ANYbotics has become the first legged robotics company to achieve ISO 27001 certification. That's a mouthful of compliance speak, but what it signals is far more interesting: security is moving from afterthought to prerequisite in physical AI.
The company's CEO, Péter Fankhauser, put it plainly in an interview with The Robot Report: data security must be architected from the ground up. Not bolted on later. Not assumed. Built in.
Why This Matters Now
Legged robots operate in environments where security failures have real consequences. A compromised robot in a factory isn't just a data breach, it's a physical liability. These machines navigate industrial sites, collect operational data, and make autonomous decisions in spaces designed for humans.
The ISO 27001 certification isn't a marketing badge. It's an international standard for information security management that requires documented processes, risk assessment, and continuous monitoring. For ANYbotics, it means every system component, from sensor data handling to network communication, has been audited and verified.
In simpler terms: the robot knows what it knows, who can access that knowledge, and how to protect it.
The Industrial Scale Problem
Here's what caught my attention. Fankhauser frames this as a prerequisite for industrial-scale deployment. Not pilot projects. Not demos. Full operational deployment across multiple sites.
Industrial customers won't deploy robots that create security vulnerabilities. They can't. Regulatory requirements, insurance policies, and operational risk management all demand verifiable security architecture.
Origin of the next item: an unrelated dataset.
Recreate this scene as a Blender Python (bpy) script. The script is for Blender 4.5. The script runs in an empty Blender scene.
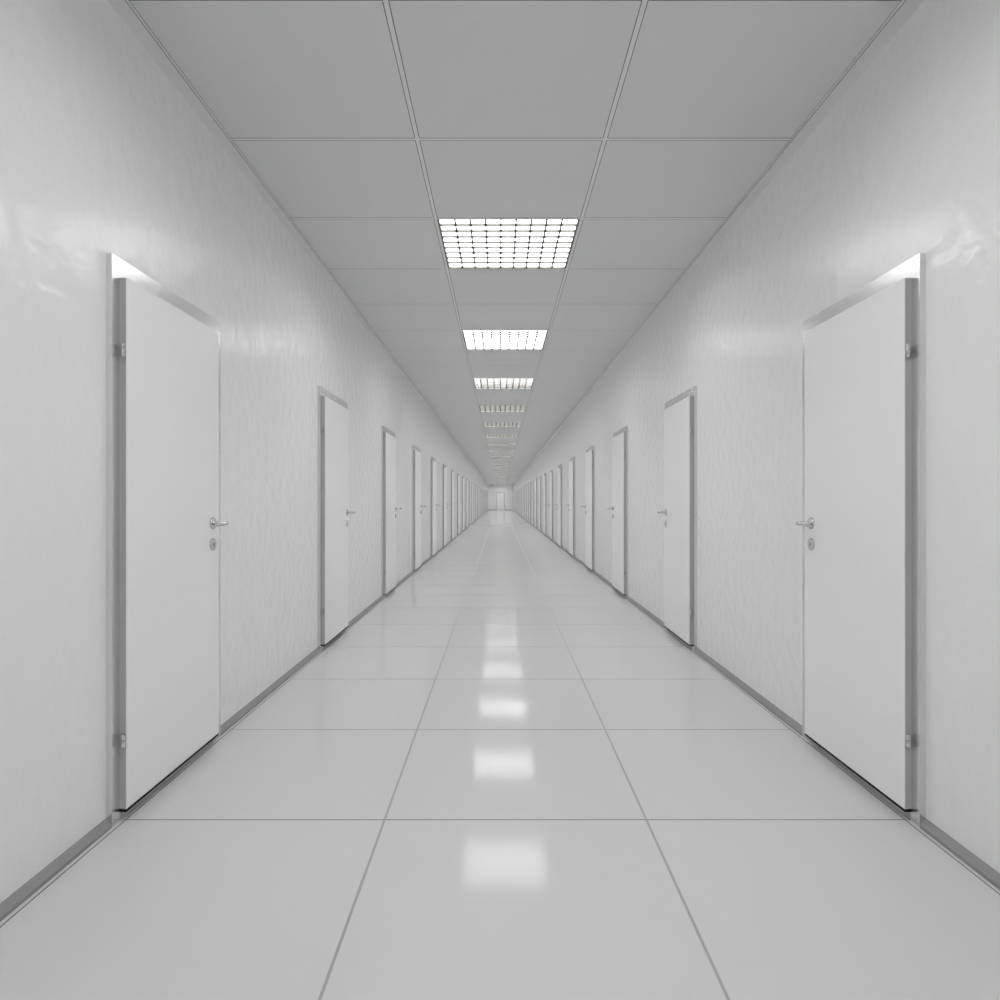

ANYbotics recognised this early and built accordingly.
This is the practical grounding physical AI needs. The technology might be impressive, but if it can't meet security standards, it stays in the lab. ANYbotics chose certification over speed, and that choice is what enables scale.
What Security-First Actually Looks Like
Security-first architecture means making hard choices during development. It means encryption isn't optional. It means access controls are baked into every system layer. It means audit trails exist by design, not as an afterthought.
For legged robots operating autonomously, this extends to physical security too. The robot must authenticate its environment, verify command sources, and operate within defined boundaries. A compromised robot could be instructed to enter restricted areas, collect sensitive data, or simply become a physical hazard.
The certification validates that ANYbotics has thought through these scenarios and built systems to prevent them. That's not just good engineering; it's responsible deployment.
The Bigger Pattern
This certification matters beyond ANYbotics. It sets a precedent. If you want to deploy physical AI at industrial scale, security certification becomes table stakes. Customers will ask for it. Insurers will require it. Regulators will mandate it.
We're seeing the professionalisation of robotics. The gap between impressive technology and deployable systems is narrowing, but only for companies willing to invest in security architecture from day one.
Fankhauser's argument is that trust isn't built through promises or pilot projects. Trust is built through verifiable security practices that can withstand independent audit. ISO 27001 provides that verification.
For builders and business owners watching this space, the message is clear: security isn't a feature you add later. It's the foundation everything else sits on. ANYbotics proved it's achievable. Now it's the baseline.